In an ordinary year, the team would have recently finished its regular season and might be entrenched in postseason play. Instead, Dwyer is stationed in New Jersey, and Horn is at her home in Virginia, working remotely. 

When the Patriot League canceled all fall sports in July, the coaching staff decided it would not be worth the living costs to have Dwyer and Horn move to Bethlehem just to work from their homes, Dallmeyer said.

While this has not been ideal, as Dallmeyer pointed out, it worked out that 10 players opted not to return to campus for the fall semester, effectively cutting the team in half between those who returned to school and those who didn’t. The team worked around this and came up with an effective system to maintain structure and routine.

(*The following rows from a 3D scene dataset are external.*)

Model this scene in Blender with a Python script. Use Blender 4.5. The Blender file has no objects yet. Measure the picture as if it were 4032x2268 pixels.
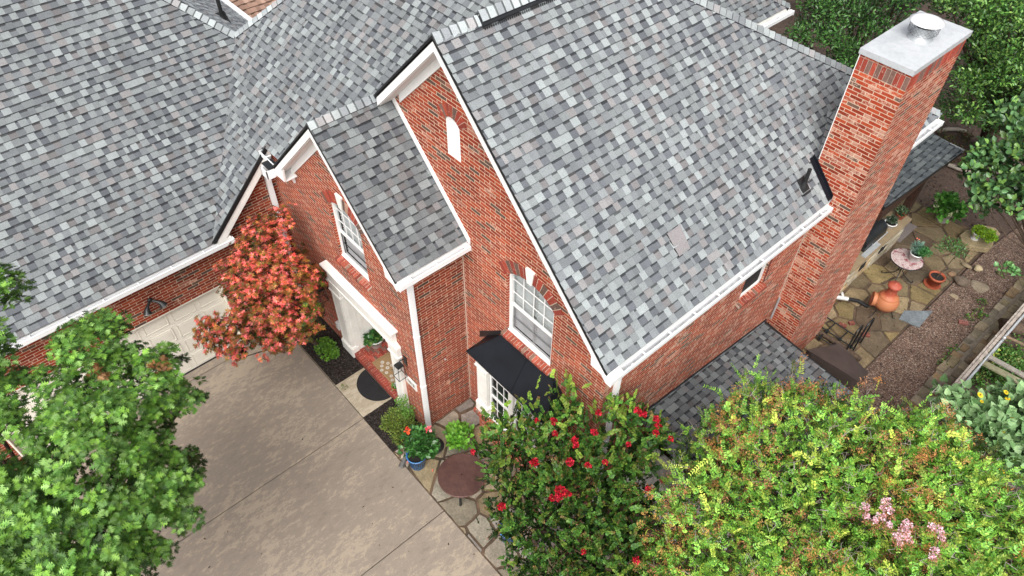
import bpy, bmesh, math, random
import numpy as np
from mathutils import Vector, Matrix
from mathutils.geometry import tessellate_polygon
PI = math.pi
random.seed(7); rng = np.random.default_rng(7)
scene = bpy.context.scene
COL = scene.collection

# ------------------------------------------------------------------ camera
F_PX, CW, CH = 2888.24, 4032.0, 2268.0
CAMZ = 14.0
ya, pi_, ro = map(math.radians, (137.79619, 47.24254, -0.86599))
fw = np.array([math.cos(pi_)*math.cos(ya), math.cos(pi_)*math.sin(ya), -math.sin(pi_)])
rt = np.array([math.sin(ya), -math.cos(ya), 0.0]); dn = np.cross(fw, rt)
r2 = math.cos(ro)*rt + math.sin(ro)*dn; d2 = -math.sin(ro)*rt + math.cos(ro)*dn
cam = bpy.data.objects.new('camera', bpy.data.cameras.new('camera')); COL.objects.link(cam)
M = Matrix(((r2[0], -d2[0], -fw[0], 0), (r2[1], -d2[1], -fw[1], 0), (r2[2], -d2[2], -fw[2], CAMZ), (0, 0, 0, 1)))
cam.matrix_world = M
cam.data.sensor_width = 36; cam.data.lens = 36*F_PX/CW; cam.data.clip_end = 2000
scene.camera = cam
CAMP = np.array([0, 0, CAMZ])
# ------------------------------------------------------------------ light
SUN_EL, SUN_AZ = math.radians(50), math.radians(-52)      # azimuth of the direction towards the sun, from +x
w = bpy.data.worlds.new('World'); scene.world = w; w.use_nodes = True
nt = w.node_tree; bg = nt.nodes['Background']
sky = nt.nodes.new('ShaderNodeTexSky'); sky.sky_type = 'NISHITA'; sky.sun_disc = False
sky.sun_elevation = SUN_EL; sky.sun_rotation = math.radians(90) - SUN_AZ
sky.air_density = 1.0; sky.dust_density = 5.0; sky.ozone_density = 1.0
hs = nt.nodes.new('ShaderNodeHueSaturation'); hs.inputs['Saturation'].default_value = 0.32
nt.links.new(sky.outputs[0], hs.inputs['Color']); nt.links.new(hs.outputs[0], bg.inputs[0]); bg.inputs[1].default_value = 0.105
sl = bpy.data.lights.new('sun', 'SUN'); sl.energy = 2.6; sl.angle = math.radians(55); sl.color = (1, 0.97, 0.93)
so = bpy.data.objects.new('sun', sl); COL.objects.link(so)
sd = Vector((math.cos(SUN_EL)*math.cos(SUN_AZ), math.cos(SUN_EL)*math.sin(SUN_AZ), math.sin(SUN_EL)))
so.rotation_euler = sd.to_track_quat('Z', 'Y').to_euler(); so.location = (5, -5, 30)
scene.view_settings.view_transform = 'Standard'; scene.view_settings.look = 'None'
scene.view_settings.gamma = 1; scene.view_settings.exposure = 0.72
scene.render.engine = 'CYCLES'

# ------------------------------------------------------------------ helpers
def ray(px, py):      # px, py on a 2576 wide picture
    s = CW/2576
    return ((px*s-CW/2)/F_PX)*r2 + ((py*s-CH/2)/F_PX)*d2 + fw
def at(px, py, z):    # the ground/level point seen there
    d = ray(px, py); return CAMP + d*((z-CAMZ)/d[2])

def tag(o, label=None, cat=None, group=None, kind=None):
    if label: o['label'] = label
    if cat: o['category'] = cat
    if group: o['group'] = group
    if kind: o['kind'] = kind
    return o
def empty(name, loc=(0, 0, 0), label=None, cat=None, group=None):
    o = bpy.data.objects.new(name, None); COL.objects.link(o); o.location = loc
    o.empty_display_size = 0.1
    return tag(o, label, cat, group)
def put(o, parent=None):
    COL.objects.link(o)
    if parent is not None:
        o.parent = parent
        o.matrix_parent_inverse = parent_world(parent).inverted()
    return o
def parent_world(p):
    m = Matrix.LocRotScale(p.location, p.rotation_euler, p.scale)
    if p.parent: m = parent_world(p.parent) @ p.matrix_parent_inverse @ m
    return m
class MB:
    def __init__(s): s.v = []; s.f = []; s.c = []; s.sm = []
    def add(s, vs, fs, col=None, smooth=False):
        b = len(s.v); s.v += [tuple(map(float, p)) for p in vs]
        for f in fs: s.f.append([b+i for i in f]); s.c.append(col); s.sm.append(smooth)
        return s
    def box(s, x0, x1, y0, y1, z0, z1, col=None, M_=None, bev=0.0):
        vs = [(x, y, z) for z in (z0, z1) for y in (y0, y1) for x in (x0, x1)]
        fs = [(0, 2, 3, 1), (4, 5, 7, 6), (0, 1, 5, 4), (2, 6, 7, 3), (0, 4, 6, 2), (1, 3, 7, 5)]
        if M_ is not None: vs = [tuple(M_ @ Vector(v)) for v in vs]
        return s.add(vs, fs, col)
    def prism(s, poly, vec, col=None):       # planar polygon extruded along vec
        n = len(poly); vec = np.array(vec, float)
        a = [np.array(p, float) for p in poly]; b = [p+vec for p in a]
        nn = np.zeros(3)
        for i in range(n): nn += np.cross(a[i]-a[0], a[(i+1) % n]-a[0])
        if nn@vec > 0: a = a[::-1]; b = b[::-1]
        fs = [list(range(n)), list(range(2*n-1, n-1, -1))] + [(i, i+n, (i+1) % n+n, (i+1) % n) for i in range(n)]
        return s.add(a+b, fs, col)
    def tube(s, path, r, n=8, col=None, cap=True):
        path = [np.array(p, float) for p in path]; rs = r if isinstance(r, (list, tuple)) else [r]*len(path)
        rings = []; 
        t0 = path[1]-path[0]; up = np.array([0, 0, 1.]) if abs(t0[2]) < .9*np.linalg.norm(t0) else np.array([1., 0, 0])
        for i, p in enumerate(path):
            t = path[min(i+1, len(path)-1)]-path[max(i-1, 0)]; t = t/(np.linalg.norm(t)+1e-9)
            a = np.cross(t, up); a /= np.linalg.norm(a)+1e-9; b = np.cross(a, t); up = b
            rings.append([p+rs[i]*(math.cos(2*PI*k/n)*a+math.sin(2*PI*k/n)*b) for k in range(n)])
        vs = [v for rg in rings for v in rg]
        fs = [(i*n+k, i*n+(k+1) % n, (i+1)*n+(k+1) % n, (i+1)*n+k) for i in range(len(path)-1) for k in range(n)]
        s.add(vs, fs, col, True)
        if cap: s.add(rings[0], [list(range(n))[::-1]], col); s.add(rings[-1], [list(range(n))], col)
        return s
    def lathe(s, prof, c, n=28, col=None, flute=0, fa=0.0, M_=None, smooth=True):   # prof: (r, z)
        vs = []
        for i, (r, z) in enumerate(prof):
            for k in range(n):
                a = 2*PI*k/n; rr = r*(1+fa*math.cos(flute*a)) if flute else r
                v = Vector((rr*math.cos(a), rr*math.sin(a), z))
                if M_ is not None: v = M_ @ v
                vs.append((v[0]+c[0], v[1]+c[1], v[2]+c[2]))
        fs = [(i*n+k, i*n+(k+1) % n, (i+1)*n+(k+1) % n, (i+1)*n+k) for i in range(len(prof)-1) for k in range(n)]
        return s.add(vs, fs, col, smooth)
    def disc(s, c, r, n=28, col=None, ry=None):
        ry = ry or r
        vs = [(c[0]+r*math.cos(2*PI*k/n), c[1]+ry*math.sin(2*PI*k/n), c[2]) for k in range(n)]
        return s.add(vs, [list(range(n))], col)
    def build(s, name, mat, parent=None, bevel=0.0):
        me = bpy.data.meshes.new(name); me.from_pydata(s.v, [], s.f); me.update()
        if any(s.sm): me.polygons.foreach_set('use_smooth', s.sm)
        if any(c is not None for c in s.c):
            at_ = me.attributes.new('tint', 'FLOAT_COLOR', 'FACE')
            arr = []
            for c in s.c: c = c if c is not None else (1, 1, 1); arr += [c[0], c[1], c[2], c[3] if len(c) > 3 else 1]
            at_.data.foreach_set('color', arr)
        if isinstance(mat, (list, tuple)):
            for m_ in mat: me.materials.append(m_)
        else: me.materials.append(mat)
        o = bpy.data.objects.new(name, me); put(o, parent)
        if bevel:
            b = o.modifiers.new('bevel', 'BEVEL'); b.width = bevel; b.segments = 2; b.limit_method = 'ANGLE'
        return o

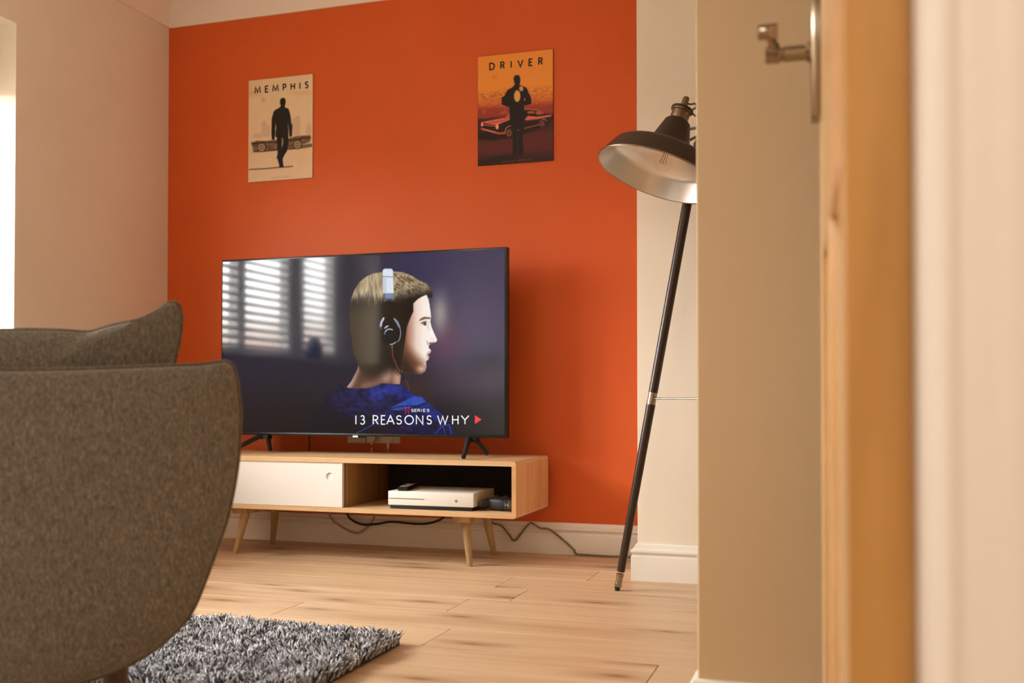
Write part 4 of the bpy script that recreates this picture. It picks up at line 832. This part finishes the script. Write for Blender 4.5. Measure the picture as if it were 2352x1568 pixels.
# ================================================================== RUG
RX0, RX1, RY0, RY1 = -2.55, -1.045, 1.77, 2.325
rug = empty('shaggy_rug', ((RX0+RX1)/2, (RY0+RY1)/2, .0)); tag(rug, 'shaggy mottled grey rug on the oak floor beside the armchair', 'rug')
box('rug_backing', RX0, RX1, RY0, RY1, .0005, .008, 'rug_base', rug)
def rug_pile():
    g = .0052; nx, ny = int((RX1-RX0)/g), int((RY1-RY0)/g); X, Y = np.meshgrid(np.linspace(RX0, RX1, nx), np.linspace(RY0, RY1, ny)); n = X.size
    X = X.ravel()+RNG.uniform(-.003, .003, n); Y = Y.ravel()+RNG.uniform(-.003, .003, n)
    edge = np.minimum(np.minimum(X-RX0, RX1-X), np.minimum(Y-RY0, RY1-Y))
    cl = vnoise((X+9)/.022, (Y+9)/.022, 31); cl2 = vnoise((X+9)/.009, (Y+9)/.009, 33)
    hgt = .022+.016*cl+.007*RNG.rand(n); hgt *= np.clip(.75+edge/.05, .75, 1)
    la = 2*math.pi*vnoise((X+9)/.03, (Y+9)/.03, 35)*2+RNG.uniform(-1, 1, n); lm = RNG.uniform(.006, .020, n)
    lx, ly = lm*np.cos(la), lm*np.sin(la)
    out = np.clip(1-edge/.02, 0, 1); lx += out*.010*np.sign(X-(RX0+RX1)/2)*((np.minimum(X-RX0, RX1-X) < .02)); ly += out*.010*np.sign(Y-(RY0+RY1)/2)*((np.minimum(Y-RY0, RY1-Y) < .02))
    rad = RNG.uniform(.0014, .0025, n); ph = RNG.uniform(0, 6.28, n)
    lev = [(0, 0, 1.0), (.55, .35, 1.15), (.92, .8, 1.0), (1.0, 1.0, .35)]
    V = np.zeros((n, 12, 3))
    for i, (hz_, lf, rf) in enumerate(lev):
        for k in range(3):
            a = ph+2*math.pi*k/3+i*.6
            V[:, i*3+k, 0] = X+lx*lf+rad*rf*np.cos(a); V[:, i*3+k, 1] = Y+ly*lf+rad*rf*np.sin(a); V[:, i*3+k, 2] = .006+hgt*hz_
    fq = np.array([(i*3+k, i*3+(k+1) % 3, (i+1)*3+(k+1) % 3, (i+1)*3+k) for i in range(3) for k in range(3)])
    F_ = (fq[None]+(np.arange(n)*12)[:, None, None]).reshape(-1, 4); tri = (np.array([9, 10, 11])[None]+(np.arange(n)*12)[:, None])
    org = np.array([(RX0+RX1)/2, (RY0+RY1)/2, .006]); V = V.reshape(-1, 3)-org
    me = bpy.data.meshes.new('rug_pile'); me.vertices.add(len(V)); me.vertices.foreach_set('co', V.ravel())
    li = np.concatenate([F_.ravel(), tri.ravel()]); me.loops.add(len(li)); me.loops.foreach_set('vertex_index', li)
    ls = np.concatenate([np.arange(0, F_.size, 4), F_.size+np.arange(0, tri.size, 3)]); me.polygons.add(len(ls)); me.polygons.foreach_set('loop_start', ls); me.update(calc_edges=True)
    tone = np.where(RNG.rand(n)+.25*cl2 < .45, RNG.uniform(60, 120, n), RNG.uniform(190, 250, n)); tone = (tone/255)**2.2
    col = np.ones((n, 12, 4)); col[..., 0] = tone[:, None]; col[..., 1] = tone[:, None]*1.0; col[..., 2] = tone[:, None]*1.06
    a = me.color_attributes.new('print', 'FLOAT_COLOR', 'POINT'); a.data.foreach_set('color', col.ravel())
    me.polygons.foreach_set('use_smooth', np.ones(len(ls), bool)); me.materials.append(M['rug_pile'])
    o = link(bpy.data.objects.new('pile', me), org, rug); o['kind'] = 'stuff'
rug_pile()

# ================================================================== ARMCHAIR seen from behind
TH_ = math.radians(33); fwd = Vector((-math.sin(TH_), math.cos(TH_), 0)); rgt = Vector((math.cos(TH_), math.sin(TH_), 0))
PC = -46
p0 = at(PC, 866, D=1.60); p0 = Vector((p0.x, p0.y, 0))
def onplane(x, y, off):
    """photo pixel -> (u, z) on the chair's own upright plane, off metres forward of the back"""
    r = Vector(ray(x, y).tolist()); q = p0+fwd*off; k = q.dot(fwd)/r.dot(fwd); P_ = r*k+Vector((0, 0, H)); return (P_-q).dot(rgt), P_.z
def cw(u, z, w_): return p0+rgt*u+fwd*w_+Vector((0, 0, z))
def puffy(name, outline, c, wf, wb, base, m, parent, rings=12, power=2.2, curve=0):
    """closed (u, z) outline filled as a soft pad: wb towards the camera side, wf away"""
    n = len(outline); V = []; Fc = []
    ss = [math.cos(math.pi/2*i/rings) for i in range(rings)]      # 1 .. ~0
    def add(sgn, T_):
        idx = []
        for i, s in enumerate(ss):
            if i == 0 and sgn < 0: idx.append([k for k in range(n)]); continue
            row = []
            for (u, z) in outline:
                uu = c[0]+(u-c[0])*s; zz = c[1]+(z-c[1])*s; h_ = T_*(1-s**power)**.5
                row.append(len(V)); V.append(cw(uu, zz, base+sgn*h_+curve*uu*uu))
            idx.append(row)
        row = len(V); V.append(cw(c[0], c[1], base+sgn*T_)); 
        for a, b_ in zip(idx[:-1], idx[1:]):
            for k in range(n): Fc.append((a[k], a[(k+1) % n], b_[(k+1) % n], b_[k]))
        for k in range(n): Fc.append((idx[-1][k], idx[-1][(k+1) % n], row))
    add(1, wf); add(-1, wb)
    return mk(name, V, Fc, m, parent, smooth=True)
ch = empty('armchair', tuple(p0+fwd*.28)); tag(ch, 'grey brown upholstered armchair seen from behind at the left edge, in front of the rug', 'armchair')
rt = [(-46, 852), (100, 852), (250, 848), (380, 842), (460, 839), (505, 833), (525, 833), (537, 843), (545, 875), (549, 915), (553, 950), (551, 1000), (547, 1060), (538, 1120), (524, 1185), (508, 1235), (490, 1285), (468, 1345), (445, 1400), (418, 1438), (380, 1475), (335, 1508), (270, 1540), (180, 1570), (80, 1590), (-46, 1600)]
R0 = [onplane(x-3, y, 0) for x, y in rt]; uc = R0[0][0]
out_ = [(u, z) for u, z in R0]+[(2*uc-u, z) for u, z in R0[-2:0:-1]]
out_ = [(p[0], p[1]) for p in spline([(u, z, 0) for u, z in out_], 3, closed=True)]
puffy('backrest', out_, (uc, .42), .045, .035, 0, 'upholstery', ch, rings=12, power=5, curve=.12)
tube('backrest_piping', [cw(u, z, .008+.12*u*u) for u, z in out_+out_[:2]], .0056, 'piping_fabric', ch, n=8)
# seat and arms reach forward from the back
def pad(name, u0, u1, w0, w1, z0, z1, bev, m='upholstery'):
    v, f = bevelvf(*boxvf(u0, u1, w0, w1, z0, z1), bev, 4); return mk(name, [cw(a, c, b_) for a, b_, c in v], f, m, ch, smooth=True)
hwd = max(u for u, z in out_)-uc
pad('seat_frame', uc-hwd*.56, uc+hwd*.56, .03, .56, .24, .33, .03)
pad('seat_cushion', uc-hwd*.66, uc+hwd*.66, .05, .58, .332, .44, .035)
for s in (-1, 1):
    a, b_ = sorted((uc+s*hwd*.60, uc+s*hwd*.78)); pad('arm', a, b_, .06, .50, .32, .47, .035)
for su in (-1, 1):
    for w_, dw in ((.060, -.020), (.44, .03)):
        u = uc+su*(.192 if w_ < .1 else .13)
        tube('leg', [cw(u, .215, w_), cw(u+su*.015, .0, w_+dw)], [.0235, .0135], 'walnut', ch, n=20)
# loose back cushion
cu = [(-46, 760), (0, 758), (80, 757), (150, 759), (205, 762), (235, 755), (270, 745), (310, 737), (345, 724), (372, 708), (388, 698), (400, 694), (411, 699), (418, 716), (419, 745), (415, 780), (407, 815), (399, 850), (386, 930), (372, 1010), (350, 1060), (300, 1080), (-46, 1090)]
cr_ = [onplane(x-3, y, .12) for x, y in cu]; ucc = cr_[0][0]
oc_ = list(cr_)+[(2*ucc-u, z) for u, z in cr_[-2:0:-1]]
oc_ = [(p[0], p[1]) for p in spline([(u, z, 0) for u, z in oc_], 3, closed=True)]
zlow = min(z for u, z in oc_)
bk = puffy('back_cushion', oc_, (ucc, (.70+zlow)/2), .05, .050, .125, 'upholstery', None, rings=14, power=2.0)
tag(bk, 'grey brown loose cushion standing up above the back of the armchair', 'cushion')
tube('cushion_piping', [cw(u, z, .125) for u, z in oc_+oc_[:2]], .0036, 'piping_fabric', bk, n=8)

“We created a very specialized training program utilizing Sarah and Chrissy to take care of those who were fully remote,” Dallmeyer said. “This way, (associate head coach) Taylor (Dyer) and I could focus on those athletes who were physically present, in training them and being able to have face-to-face interaction with them, then Sarah and Chrissy would handle the needs of those who were fully remote to keep them engaged and checked in.”

Dallmeyer also said the team’s preparation in the summer was the difference maker in facilitating a smooth transition after Lehigh indefinitely shut down all fall sports on Sept. 29

While the Patriot League recently announced plans for a basketball season beginning in January, it is still unclear whether or not there will be a competitive field hockey season during the 2021 spring semester. The team is preparing with the mindset that there will be one but is well aware that nothing is certain.

Horn said she knows the team will be ready for whatever happens.

“Whatever the spring holds for us — whether or not we’re able to come back and play games — I feel like we’re in a good place to tackle whatever comes up,” Horn said.“It’s exciting.” 

Although the current situation is not what Dwyer or Horn envisioned the season to be when they agreed to join the team earlier this year, they are both happy and grateful for the opportunity and look forward to more normalcy in the future.

Dallmeyer said she’s been impressed by her assistant coaches, and she also shares the desire to return to play.

“They have both been a pleasure to work with, and I’m hoping that eventually we’ll have the opportunity to work with them on the field,” Dallmeyer said.